[et-mgmt-tools] Cobbler and Koan for _my_ needs

Matthias Saou thias at spam.spam.spam.spam.spam.spam.spam.egg.and.spam.freshrpms.net
Thu Sep 27 15:03:06 UTC 2007


Michael DeHaan wrote :

> >> Cobbler is designed for central configuration, so it can be your MAC 
> >> database.
> >
> > Can it really? For Xen guests?
> 
> Yes.
> 
> koan --virt --system=AA:BB:CC:DD:EE:FF --server=cobbler.example.org

Hmmmm, indeed, this works, but this makes things uglier for me.
Renaming my system from 'test' to '00:16:3e:01:ec:2e' in Cobbler and
using --system=00:16:3e:01:ec:2e instead of --system=test makes the
virtual guest get the intended the MAC address, but :
- I now have a system called '00:16:3e:01:ec:2e' in the WebUI instead
of the much more human friendly 'test'.
- I now have a Xen guest called '00_16_3e_01_ec_2e' instead of the much
more human friendly 'test'.

When I run 'xm list' and see a bunch of host names, it's much quicker
for me to stop/restart/connect-to any of the guests than with having a
list of 00_16_3e_xx_xx_xx entries :-/ Same for the WebUI...

So it seems to me that there is too much logic on the Koan side, which
makes it impossible to use a friendly name and have it use the MAC
address configured in the Cobbler.

> > I've played some more with Koan and Xen guests, but apparently even
> > telling Koan to install a system which has a specific MAC address in
> > its Cobbler system details creates the Xen guest file with a random MAC
> > address. 
> 
> What cobbler and koan version is this?

The 0.6.2-1 you posted yesterday. But see above : Invoking the system
by "friendly name" gets a random MAC address, even if the system has a
MAC address configured in Cobbler, but renaming the system to its MAC
address "fixes" this.

> > My DHCP server has only static entries, which means that if
> > Koan used the MAC address I've put in the Cobbler system it would work,
> > but the random MAC address won't ever be able to get an IP address (and
> > this corporate network _must_ stay this way).
> >
> > Using Koan's "--display", it does seem like the MAC address isn't
> > obtained from Cobbler.
> >
> > Am I maybe simply doing something wrong?
> >
> > On a related note, I do see "virt_path" and "virt_type" in the Cobbler
> > systems, but I don't see "virt_ram", which would be very useful to be
> > able to set on a per-system basis in my case.
> >   
> 
> Conceptually, profiles are there to describe what the purpose of the 
> system is and it's requirements.
> If a profile states that a configuration needs "X" amount of RAM, it is 
> important to honor that.
> 
> The overrides on storage are for cases such as a development profile 
> being created centrally, and the local user
> wanting to install it in a different location (for instance, say they 
> had a large partition on the domU they wanted
> to use).
> 
> Overriding the amount of virtual RAM on the koan command line is 
> possible, but we do not want folks
> thinking of RAM requirements for individual systems because that defeats 
> the point of the profile
> abstraction.

I don't want to override anything on the koan command line. I'm more
than fine with having everything in Cobbler!

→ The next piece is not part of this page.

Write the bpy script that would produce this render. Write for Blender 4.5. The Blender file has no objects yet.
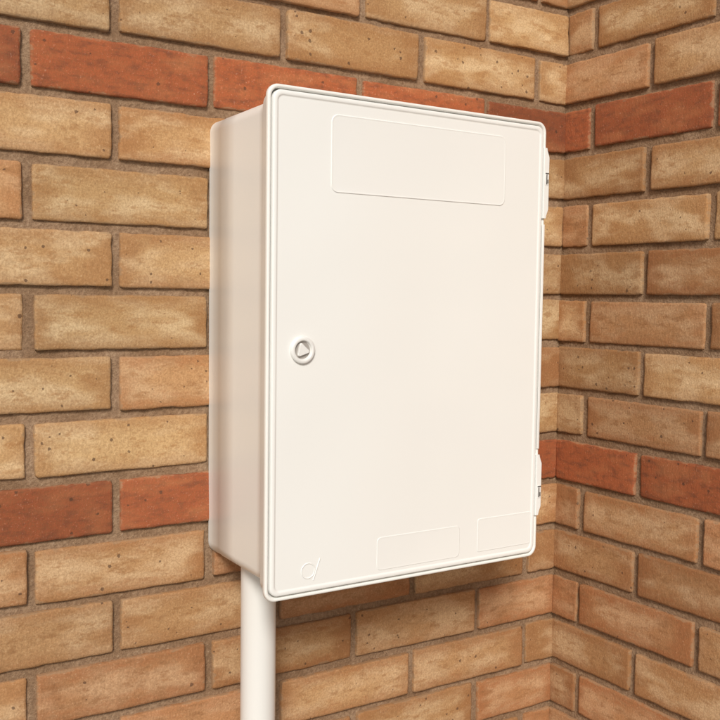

But in my case, I'd need my profile to be :
- virt_path: /dev/data/$name,/dev/data/swap$name
  (I'm not sure if this can be done, I can live with overriding it in
   all system configurations, which is what I've done for now)
- virt_ram: 512

Then the default system associated to be :
- virt_path: <<inherit>>
- virt_ram: <<inherit>>
...where I only change the name, hostname and MAC address.

Here I'd like to be able to change virt_ram on a per-system basis, but
it doesn't seem possible currently (or maybe I just need to "manually"
add it to the system file?).

In my scenario, we're not talking about thousands of servers, more like
a few dozens in each location, with locations being very remote and
having each their own cobbler instance, so I'm thinking about creating
a system entry in Cobbler for each and every host and guest I have.

Obviously, they'll all inherit most of their configuration from a given
profile, but I'll need to override some settings here and there.